Two vertices of a triangle are (0,2) and (4,3). If its orthocentre is at the origin, then its third vertex lies in which quadrant?

Let A = (0, 2), B = (4, 3), and C = (a, b). The orthocenter is at the origin (0, 0).
The slope of AB is mAB = (3 - 2) / (4 - 0) = 1/4.
The altitude from C to AB has slope -4.
The equation of the altitude from C to AB is y - b = -4(x - a).
Since this altitude passes through (0, 0), we have -b = -4a, which simplifies to b = 4a. (i)
The slope of AC is mAC = (b - 2) / (a - 0) = (b - 2) / a.
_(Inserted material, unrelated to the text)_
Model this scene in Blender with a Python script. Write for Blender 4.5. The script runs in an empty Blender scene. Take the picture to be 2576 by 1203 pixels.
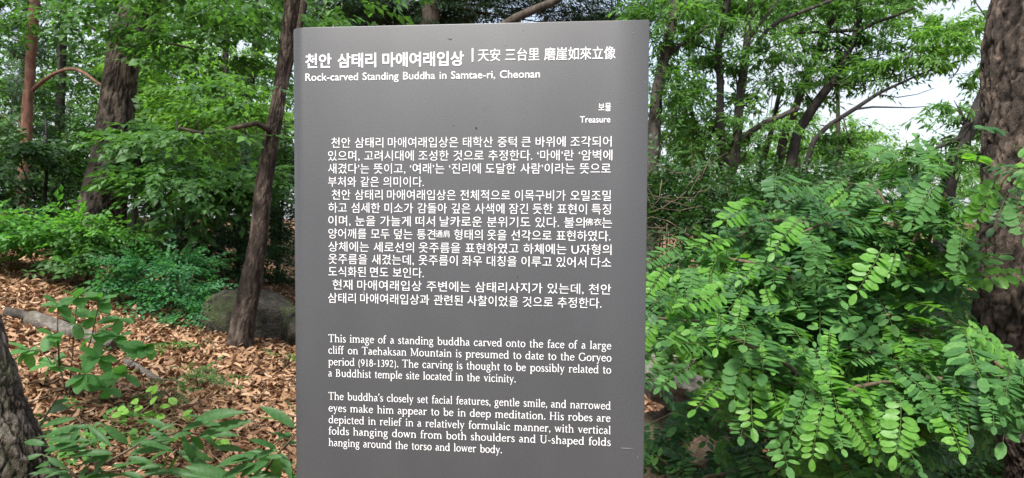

The altitude from B to AC has slope a / (2 - b).
The equation of the altitude from B to AC is y - 3 = [a / (2 - b)](x - 4).
Since this altitude passes through (0, 0), we have -3 = a / (2 - b), which simplifies to 3(2 - b) = 4a.
Substituting b = 4a from (i), we get 3(2 - 4a) = 4a.
6 - 12a = 4a
6 = 16a
a = 6/16 = 3/8
b = 4a = 4(3/8) = 3/2
Thus, the coordinates of C are (3/8, 3/2). Since both coordinates are positive, the third vertex lies in the First quadrant.